Michelin settles with 17 AGs over decptive tire advertising

By Chris Rizo | May 14, 2009

Bob Cooper (D-Tenn.)

Richard Cordray (D-Ohio)

NASHVILLE, Tenn. (Legal Newsline)- Michelin North America Inc. has reached a multistate settlement with 17 state attorneys general to resolve claims that the company falsely advertised its fuel-efficient tires, officials said Thursday.

Under the settlement, the Greenville, S.C.-based company has agreed to pay a total of $375,000 to the participating states as well as substantiate its fuel efficiency claims in ads.

"We think it is important that consumers have all the information they need to make purchasing decisions and are pleased that we were able to resolve this matter," said Tennessee Attorney General Bob Cooper, who led the investigation. "We appreciate the timely and complete cooperation of Michelin in this matter."

The attorneys general alleged that Michelin ran a national ad campaign beginning in May or June of last year that claimed consumers could save money by using Michelin's fuel-efficient tires.

In its ads, the company said such things as: "Michelin fuel-efficient, long-lasting tires help you save money," and "Michelin makes the most fuel-efficient line of tires on the road, which saves you money over the life of your tires."
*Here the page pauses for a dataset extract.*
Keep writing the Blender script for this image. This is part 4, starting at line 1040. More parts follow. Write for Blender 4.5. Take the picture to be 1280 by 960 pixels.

The AGs said the company's claims were based solely on fuel costs and did not include other factors that might affect savings, such as initial cost of the tire or average life of the tire.

As a part of their investigation, the attorneys general said they found that Michelin tires were the most fuel-efficient tires only in 78 percent of its classes of tires.

"Consumers must be able to rely on the claims that companies make in their advertisements," Ohio Attorney General Richard Cordray, a Democrat, said in a statement. "Today's settlement with Michelin will help ensure that this happens."

In addition to Tennessee and Ohio, also a part of the settlement are: Alaska, Arizona, Delaware, Iowa, Kentucky, Massachusetts, Montana, Nevada, New Hampshire, New Mexico, North Carolina, Pennsylvania, Rhode Island, Texas and Vermont.

For its part, Michelin said in a statement that it has presented test data demonstrating a "major advantage" in rolling resistance and related fuel-efficiency compared to most tires in its competitive set.

The company said in 29 of 37 tire categories the average rolling resistance of the Michelin tires was lower than the average of all other competitive tires. In addition, the data showed that a Michelin brand tire was the most fuel efficient in the majority of tire categories.

"We fully cooperated with the AG's investigation into this matter because we support the highest level of precision in consumer communications," said Scott Clark, COO of Michelin Americas Small Tires.

"We believe that the messaging in the advertisement, as well as the substantiation behind the product claims, is accurate and factual. We will continue to promote the fuel-efficiency advantages of Michelin tires in future advertising," Clark added.